WRITTEN TASK = The line containing "hs.warp(folds(.003, 60, 44));" marks the end: extract everything from the first line of the data through that line, exactly, with no pictures.

○ ○ ○

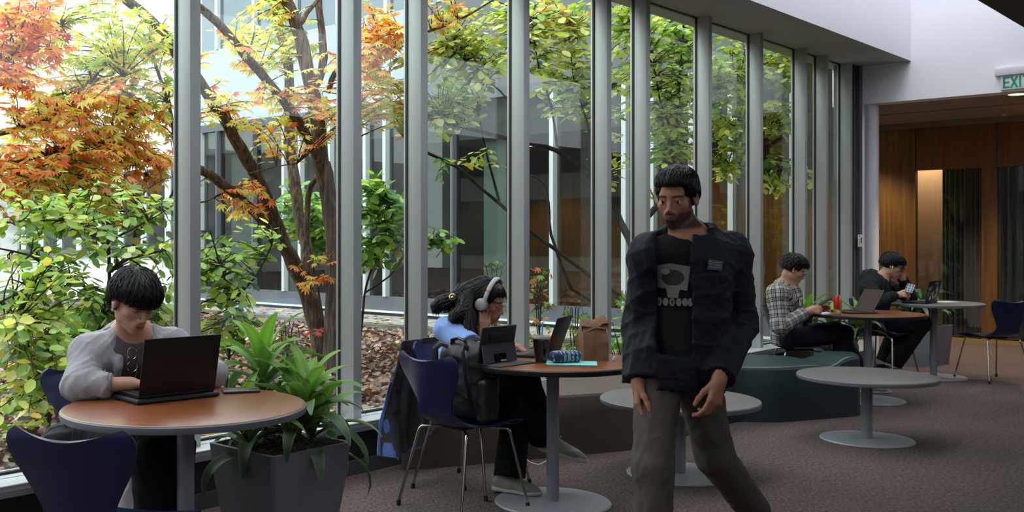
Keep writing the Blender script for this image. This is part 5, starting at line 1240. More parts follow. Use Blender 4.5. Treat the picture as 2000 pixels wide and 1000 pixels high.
pm = MB(); cj = cenp+rx*.160+ry*.085
patch([(-.028, -.02), (.026, -.026), (.030, .012), (-.024, .022)], js, .012, 0, cj, pm, 26)
for k in range(3): patch([(-.022, -.012+k*.010), (.024, -.016+k*.010), (.024, -.012+k*.010), (-.022, -.008+k*.010)], js, .0135, 1, cj, pm, 10)
o = pm.build('jacket_emblem', [mat('emblem_grey', (74, 76, 86), .7), mat('emblem_light', (122, 124, 132), .7)], smooth=None); adopt(p3, [o])
trousers(p3, hL, hR_, KL, KR, AL, AR, M['khaki'], r=(.094, .080, .072), waist=None, h=.0075, amp=.007, seed=14)
shoe('shoe', AR+np.array((.02, .07, -.10)), AR+np.array((-.07, -.20, -.10)), M['dark_shoe'], M['pale_sole'], p3); shoe('shoe', AL+np.array((.03, .07, -.09)), AL+np.array((-.05, -.19, -.135)), M['dark_shoe'], M['pale_sole'], p3)
hs = Sdf(); hs.ell((0, -.018, .048), (.084, .104, .082), k=0); hs.ell((0, .03, .074), (.068, .062, .040), k=.025); hs.ell((0, -.04, .0), (.080, .075, .06), k=.03)
hs.box((0, .14, -.03), (.1, .085, .085), rad=.01, k=.02, op='sub'); hs.box((0, 0, -.115), (.2, .2, .07), k=.01, op='sub'); hs.box((0, .06, -.06), (.2, .07, .055), k=.01, op='sub')
hs.warp(folds(.003, 60, 44)); hairmesh('hair', hs, hc, HR, p3, .0045, 1400, .05, .0020, crown=(0, -.06, .12), jit=.4, lift=.003)

# ================= person 4: plaid overshirt
p4 = person('person', (3.36, 8.9, 0), 'person in a black and white plaid overshirt looking at a phone')
hc = np.array(P(1550, 526, 8.80)); f = nrmz((.88, -.12, -.46)); HR = frame3(f, (0, 0, 1))
RS, LS = np.array(P(1518, 574, 8.67)), np.array(P(1538, 574, 9.05)); nb = (RS+LS)/2+np.array((.03, 0, .045))
RE, RW = np.array(P(1524, 636, 8.61)), np.array(P(1580, 608, 8.66)); LE, LW = np.array(P(1556, 632, 9.08)), np.array(P(1587, 604, 8.86))
pel = np.array((3.33, 8.90, .55)); hL, hR_ = pel+np.array((.02, .10, -.03)), pel+np.array((.0, -.10, -.03))
s = Sdf(); add_head(s, hc, HR); s.cap(hc+HR@np.array((0, -.025, -.06)), nb, .047, .055, k=.02); s.cap(nb, pel, .10, .1, k=.04); s.cap(RS, LS, .045, .045, k=.03)
limb(s, RS, RE, RW, .042, .036, .026); limb(s, LS, LE, LW, .042, .036, .026)
hand(s, RW, (.95, .12, .1), (.05, -.9, .3), True, (.5, .6, .7, .8), (.35, .8, -.3)); hand(s, LW, (.9, -.3, .1), (.0, .9, .3), False, (.5, .6, .7, .8), (.3, .8, -.3))
bake(s, .0055, 'body', M['skin'], p4, tint=skintint((186, 138, 112), (150, 90, 82), c=hc, R=HR))
up = nrmz(nb-pel); lat = nrmz(RS-LS); fw = nrmz(np.cross(lat, up)); fw = fw if fw[0] > 0 else -fw
# plaid cloth: dark lines along and around each piece of the shirt
m = mat('plaid_flannel', (200, 194, 188), .9, spec=.1); nt = m.node_tree; bs = nt.nodes['Principled BSDF']
at = nt.nodes.new('ShaderNodeAttribute'); at.attribute_name = 'tint'; sx = nt.nodes.new('ShaderNodeSeparateXYZ'); nt.links.new(at.outputs['Vector'], sx.inputs[0])
def node(op, a, b=None, c=None):
    n = nt.nodes.new('ShaderNodeMath'); n.operation = op
    for i, x in enumerate((a, b, c)):
        if x is None: continue
        if isinstance(x, (int, float)): n.inputs[i].default_value = x
        else: nt.links.new(x, n.inputs[i])
    return n.outputs[0]
def stripes(x):
    t = node('FRACT', node('DIVIDE', x, .068)); out = None
    for lo_, hi_ in ((.08, .19), (.26, .32), (.38, .43), (.52, .63)):
        s_ = node('MULTIPLY', node('GREATER_THAN', t, lo_), node('LESS_THAN', t, hi_)); out = s_ if out is None else node('ADD', out, s_)
    return out
v = node('MULTIPLY', node('ADD', stripes(sx.outputs[0]), stripes(sx.outputs[1])), .5)
rp = nt.nodes.new('ShaderNodeValToRGB'); rp.color_ramp.interpolation = 'CONSTANT'; e = rp.color_ramp.elements
e[0].position = 0; e[0].color = (*lin((180, 174, 168)), 1); e[1].position = .35; e[1].color = (*lin((88, 85, 86)), 1); q = e.new(.8); q.color = (*lin((20, 20, 24)), 1)
nt.links.new(v, rp.inputs[0]); nt.links.new(rp.outputs[0], bs.inputs['Base Color'])
s = Sdf(); hem = pel-up*.085
s.cap(pel-up*.03, lerp(pel, nb, .78), .158, .165, k=.05, fwd=fw, ratio=1.22); s.cap(RS, LS, .090, .090, k=.06); s.cap(lerp(pel, nb, .85), nb, .1, .075, k=.05)
s.cap(RS, RE, .085, .075, k=.03); s.cap(RE, lerp(RE, RW, .85), .074, .056, k=.03); s.cap(LS, LE, .085, .074, k=.03); s.cap(LE, lerp(LE, LW, .85), .072, .054, k=.03)
for sd in (RS, LS): s.cap(nb-fw*.055+up*.055, lerp(nb, sd, .38)+fw*.075+up*.015, .034, .022, k=.012)
s.cap(nb+fw*.01, nb+up*.12+fw*.04, .058, .08, k=.01, op='sub'); s.cut(hem, -up, .3)
for e_, d_ in ((lerp(RE, RW, .88), RW-RE), (lerp(LE, LW, .88), LW-LE)): s.cut(e_, d_, .1)
s.warp(folds(.012, 17, 51))
segs = [(RS, RE, (1, 0, 0), 0), (RE, RW, (0, 0, 1), .3), (LS, LE, (1, 0, 0), 0), (LE, LW, (0, 0, 1), .3), (pel-up*.1, nb, fw, .04)]
def plaid_tint(V):
    U = bone(V, segs); return U
V, Q = s.mesh(.0065); V = relax(V, Q, 1); o = rawmesh('overshirt', V, Q, m, None, True); adopt(p4, [o])
a_ = o.data.color_attributes.new('tint', 'FLOAT_COLOR', 'POINT'); c_ = np.ones((len(V), 4), np.float32); U = bone(V, segs)+5.0; c_[:, :3] = U; a_.data.foreach_set('color', c_.ravel())
s = Sdf(); q = lerp(pel, nb, .72)+fw*.135+lat*.07; s.box(q, (.045, .012, .035), R=np.stack([lat, fw, up], 1), rad=.008); V, Q = s.mesh(.006); o = rawmesh('chest_pocket', V, Q, m, None, True); adopt(p4, [o])
a_ = o.data.color_attributes.new('tint', 'FLOAT_COLOR', 'POINT'); c_ = np.ones((len(V), 4), np.float32); c_[:, :3] = bone(V, segs)+5.0; a_.data.foreach_set('color', c_.ravel())
M['dark_denim'] = clothmat('blue_black_denim', (24, 27, 34))
trousers(p4, hL, hR_, (3.86, 9.14, .56), (3.79, 8.80, .56), (4.14, 9.16, .12), (3.74, 8.84, .12), M['dark_denim'], r=(.092, .078, .070), h=.010, seed=16)
shoe('shoe', (4.08, 9.12, .0), (4.36, 9.16, 0), M['beige_shoe'], M['white_sole'], p4); shoe('shoe', (3.68, 8.86, 0), (3.95, 8.80, 0), M['beige_shoe'], M['white_sole'], p4)
hs = Sdf(); hs.ell((0, -.016, .046), (.084, .104, .084), k=0); hs.ell((0, .035, .070), (.066, .062, .040), k=.025); hs.ell((0, -.04, .0), (.080, .075, .06), k=.03)
hs.box((0, .14, -.045), (.1, .09, .085), rad=.01, k=.02, op='sub'); hs.box((0, 0, -.105), (.2, .2, .07), k=.01, op='sub'); hs.box((0, .06, -.06), (.2, .06, .052), k=.01, op='sub')
hs.warp(folds(.003, 60, 54)); hairmesh('hair', hs, hc, HR, p4, .005, 900, .055, .003, crown=(0, -.06, .12), jit=.6, lift=.008, seed=12)
spectacles('wire_glasses', hc, HR, p4, .024, .016, y=.098, m=mat('dark_wire', (70, 64, 60), .3, .8), rim=.0014)
ph = empty('phone', Vector(P(1608, 590, 8.72)), 0, 'dark phone held up by the man in the plaid shirt', 'phone')
RR = Matrix.Rotation(-.55, 3, 'Y'); adopt(ph, [MB().box(P(1608, 591, 8.74), (.145, .072, .009), RR, .003).build('phone_body', mat('phone_black', (22, 22, 24), .3))])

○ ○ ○

WRITTEN REPLY =
Keep writing the Blender script for this image. This is part 5, starting at line 1240. More parts follow. Use Blender 4.5. Treat the picture as 2000 pixels wide and 1000 pixels high.
pm = MB(); cj = cenp+rx*.160+ry*.085
patch([(-.028, -.02), (.026, -.026), (.030, .012), (-.024, .022)], js, .012, 0, cj, pm, 26)
for k in range(3): patch([(-.022, -.012+k*.010), (.024, -.016+k*.010), (.024, -.012+k*.010), (-.022, -.008+k*.010)], js, .0135, 1, cj, pm, 10)
o = pm.build('jacket_emblem', [mat('emblem_grey', (74, 76, 86), .7), mat('emblem_light', (122, 124, 132), .7)], smooth=None); adopt(p3, [o])
trousers(p3, hL, hR_, KL, KR, AL, AR, M['khaki'], r=(.094, .080, .072), waist=None, h=.0075, amp=.007, seed=14)
shoe('shoe', AR+np.array((.02, .07, -.10)), AR+np.array((-.07, -.20, -.10)), M['dark_shoe'], M['pale_sole'], p3); shoe('shoe', AL+np.array((.03, .07, -.09)), AL+np.array((-.05, -.19, -.135)), M['dark_shoe'], M['pale_sole'], p3)
hs = Sdf(); hs.ell((0, -.018, .048), (.084, .104, .082), k=0); hs.ell((0, .03, .074), (.068, .062, .040), k=.025); hs.ell((0, -.04, .0), (.080, .075, .06), k=.03)
hs.box((0, .14, -.03), (.1, .085, .085), rad=.01, k=.02, op='sub'); hs.box((0, 0, -.115), (.2, .2, .07), k=.01, op='sub'); hs.box((0, .06, -.06), (.2, .07, .055), k=.01, op='sub')
hs.warp(folds(.003, 60, 44)); hairmesh('hair', hs, hc, HR, p3, .0045, 1400, .05, .0020, crown=(0, -.06, .12), jit=.4, lift=.003)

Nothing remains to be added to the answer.